Brian Fallon, executive director of the progressive group Demand Justice, will soon join the Biden-Harris campaign as communications director for the vice president.
The Washington Post was first to report the news, and normally staffing moves don’t drive headlines, except that Fallon has been a consistently aggressive critic of the White House in recent years, a progressive operative unafraid to ruffle feathers while trying to push Biden further left.
“We always bring a butter knife to a gunfight,” Fallon complained of Democrats during an interview with Vanity Fair last year. He preferred a heavy hand and a hacksaw.
It was Fallon and Demand Justice who called on Biden to expand the number of seats on the Supreme Court to counter the conservative majority. And later, they mounted a pressure campaign to convince liberal Justice Stephen Breyer to retire so that the president could name a younger, more progressive replacement. The White House explicitly disapproved of both measures.
“I think if we start the process of trying to expand the court, we are going to politicize it, maybe forever, in a way that is not healthy,” Biden said of adding justices to the bench.
The White House was similarly dismissive of the pressure campaign led by Fallon to get Breyer to leave the court, an effort that included hiring a box van with a billboard to circle the Supreme Court for hours on end at the beginning of last year. Its blunt message read, “Breyer retire.” According to Jen Psaki, Biden’s press secretary at the time, the president believed the justice could “make his own decision.”
Fallon also publicly supported defunding the police, something that the White House insists they adamantly oppose. All the same, Republicans were busy Tuesday morning digging through old tweets from Fallon, and the Republican National Committee unearthed a three-word post the operative made in 2020. It read, “Defund the police.”
His hiring was more evidence, RNC spokeswoman Anna Kelly told RealClearPolitics, that “Democrats will continue to put criminals first and law enforcement last.”
Fallon also frustrated some Democrats when he said in June 2021 that infrastructure was “up in the air” and suggested that voting reform should instead be the top priority. At the time, Ben LaBolt, who later became White House communications director, told RCP that the idea was “completely nuts.”
“There tends to be a direct relationship,” a bristling Biden campaign aide told RCP at the time, “between how wildly and demonstrably off base certain Democratic [strategists] have been about American politics over the last half decade, and how much advice they have now for the leader who’s gotten the most right during that period.”

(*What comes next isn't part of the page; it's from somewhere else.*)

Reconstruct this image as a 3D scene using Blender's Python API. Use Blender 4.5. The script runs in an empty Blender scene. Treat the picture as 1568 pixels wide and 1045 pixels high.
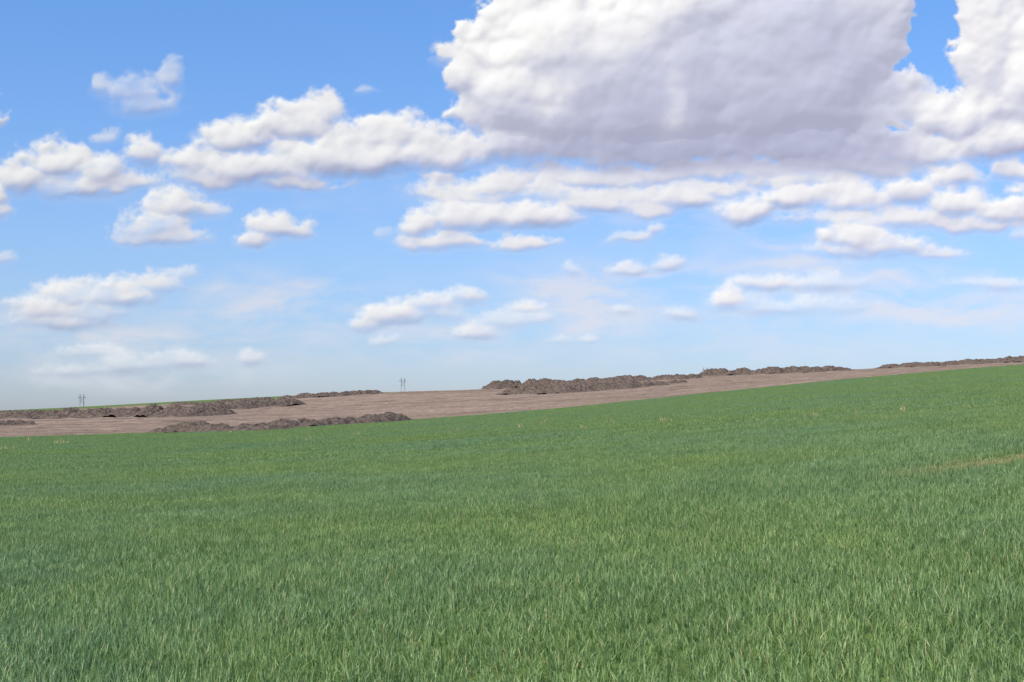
import bpy, math, numpy as np
from mathutils import Matrix, Vector, Euler
rng=np.random.default_rng(7)
scene=bpy.context.scene
F=2154.0; CX=784.0; CY=522.5; Y0=630.0
PITCH=math.atan((Y0-CY)/F)
EYE=1.6
# ---------------------------------------------------------------- helpers
def dirs(px,py):
    px=np.asarray(px,float); py=np.asarray(py,float)
    x=(px-CX)/F; u=(CY-py)/F; f=np.ones_like(x+u)
    y=f*math.cos(PITCH)-u*math.sin(PITCH); z=f*math.sin(PITCH)+u*math.cos(PITCH)
    az=np.arctan2(x,y); el=np.arctan2(z,np.hypot(x,y))
    return az,el
def inv(az,el):
    x=np.cos(el)*np.sin(az); y=np.cos(el)*np.cos(az); z=np.sin(el)
    f=y*math.cos(PITCH)+z*math.sin(PITCH); u=-y*math.sin(PITCH)+z*math.cos(PITCH)
    return CX+F*x/f, CY-F*u/f
def h2(ix,iy,seed):
    a=(ix.astype(np.int64)*374761393+iy.astype(np.int64)*668265263+seed*1442695041)&0xFFFFFFFF
    a=((a^(a>>13))*1274126177)&0xFFFFFFFF
    a=((a^(a>>16))*2246822519)&0xFFFFFFFF
    a=a^(a>>15)
    return a.astype(np.float64)/4294967296.0
def vn(x,y,seed=0):
    ix=np.floor(x); iy=np.floor(y); fx=x-ix; fy=y-iy
    fx=fx*fx*fx*(fx*(fx*6-15)+10); fy=fy*fy*fy*(fy*(fy*6-15)+10)
    a=h2(ix,iy,seed); b=h2(ix+1,iy,seed); c=h2(ix,iy+1,seed); d=h2(ix+1,iy+1,seed)
    return (a+(b-a)*fx)*(1-fy)+(c+(d-c)*fx)*fy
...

But those gripes have now been buried. Democrats see Donald Trump at the gates, and with the former president poised to win the GOP nomination, the Biden campaign drafted the gadfly. The campaign isn’t concerned that Fallon’s hiring signals any kind of softening on progressive issues, such as expanding the Supreme Court or defunding the police, given Biden’s previous comments.
Fallon wasn’t entirely at odds with the administration either. While he helmed Demand Justice, the group made diversifying the federal bench a key priority. They were enthusiastic supporters of Justice Ketanji Brown Jackson, the first black judge to sit on the high court, and they praised Biden for “shattering records for diversity on the court.”
Fallon, who declined to comment on the record, will soon row in the same direction as the White House. His hiring comes at a moment of increased scrutiny for the vice president.
A vice presidential campaign generally serves as a team of alternates. Compared to the top of the ticket, a VP doesn’t get most of the spotlight. This may change in 2024, thanks to Republicans. For instance, former Ambassador to the United Nations Nikki Haley often warns GOP voters that “a vote for President Biden is a vote for Kamala Harris.”
Regardless of circumstances, the Biden campaign is happy to have him. “Brian brings a wealth of expertise and knowledge on the issues that matter most to the American people,” Sheila Nix, the VP’s campaign chief of staff, said in a statement. “We’re thrilled to have him join the team, and know he will be a huge asset to reelecting President Biden and Vice President Harris.”